Key issues are the reform of the constitution and the unification of Bosnia's ethnically divided police forces.

Both are hangovers from the Dayton peace treaty that ended the 1992-95 war by dividing Bosnia into two highly autonomous regions, the Serb Republic and the Muslim-Croat federation.

"Silajdzic has agreed with nearly all proposals contained in the document... while Milorad Dodik dismissed all these proposals without exception," said a statement from Silajdzic's office.

Talks were expected to continue until late on Thursday.

The U.S., a major backer of Bosnia's fragile democracy, has tried to intervene before, with no success.

A U.S.-sponsored constitutional reform package failed to win parliament approval last year mainly due to lack of support from Silajdzic's party, that refused to back it because it allowed the two regions significant voting powers.

Silajdzic has said that regional voting should be annulled because it would cement ethnic divisions in the Balkan country.

Vexed by the setback, the Serb Republic authorities in turn refused to unify their regional police with that of the Muslim-Croat federation, another key EU condition for closer ties with Bosnia.

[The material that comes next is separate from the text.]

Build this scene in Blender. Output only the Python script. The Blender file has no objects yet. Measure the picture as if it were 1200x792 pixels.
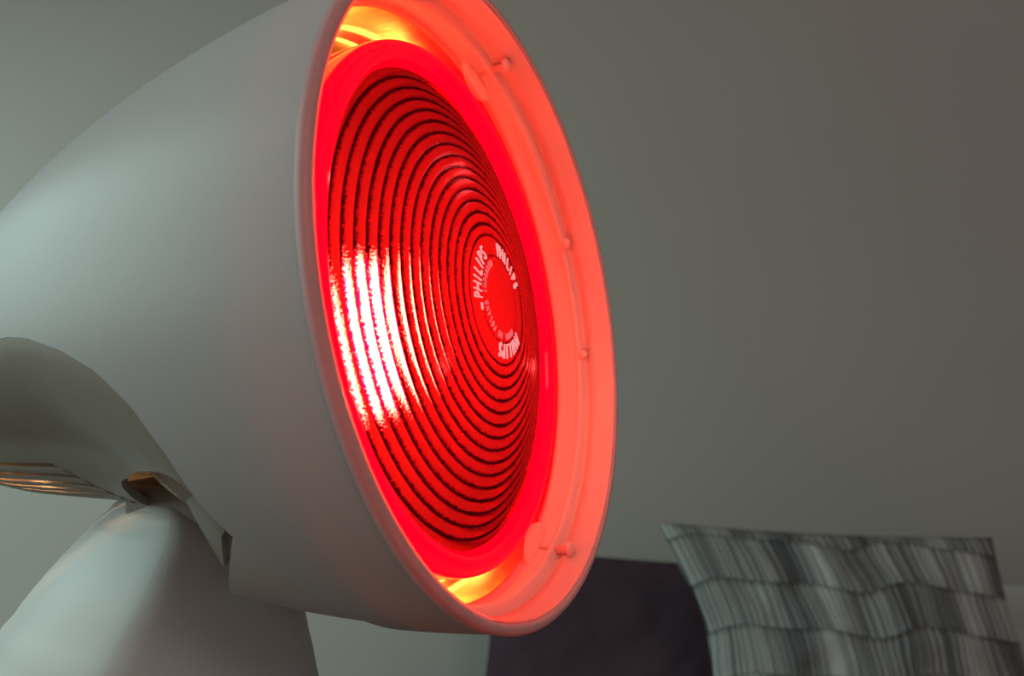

The U.S. has now revisited the constitutional reform plan and offered to water down regions' voting powers to please the Bosnian Muslim side.

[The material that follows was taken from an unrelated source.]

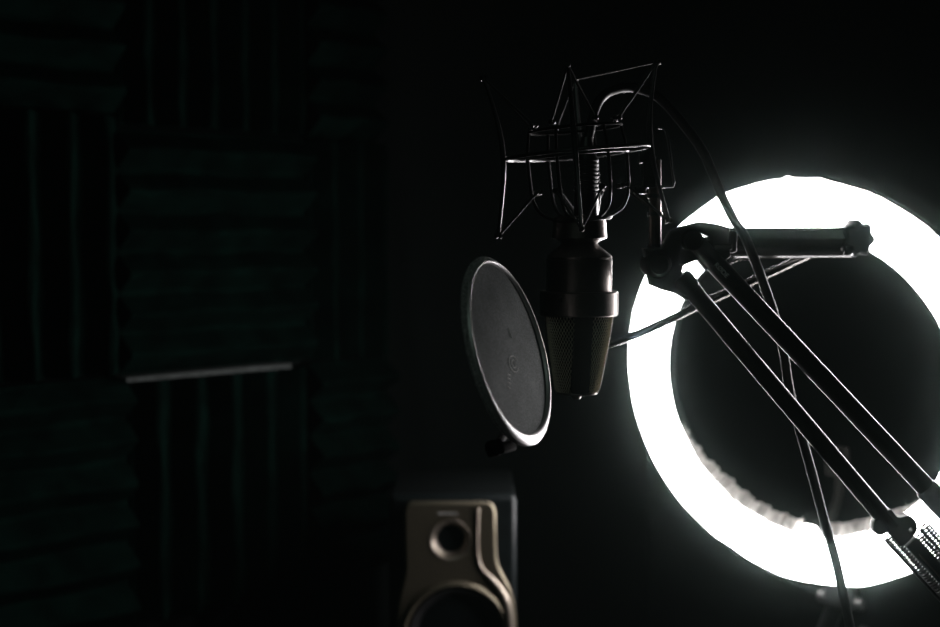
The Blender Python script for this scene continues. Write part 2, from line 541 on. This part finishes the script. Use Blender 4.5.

But Dodik immediately dismissed any change to the current status, saying it was a mechanism of protection so that no region could be outvoted in parliament.

"The annulment of the regional voting cannot be accepted," he said in a statement, "nor can the police reform be accepted without a clear positioning of the Republika Srpska police in that structure."

Dodik said he was ready to compromise on police reform, but insisted the Serb Republic's police should remain the main security organ in the region even after it has become part of a future unified state force.

Silajdzic wants the Serb Republic police to be renamed, instead of keeping the name used by its wartime incarnation, when some of its officers were involved in the 1995 Srebrenica massacre of 8,000 Muslims.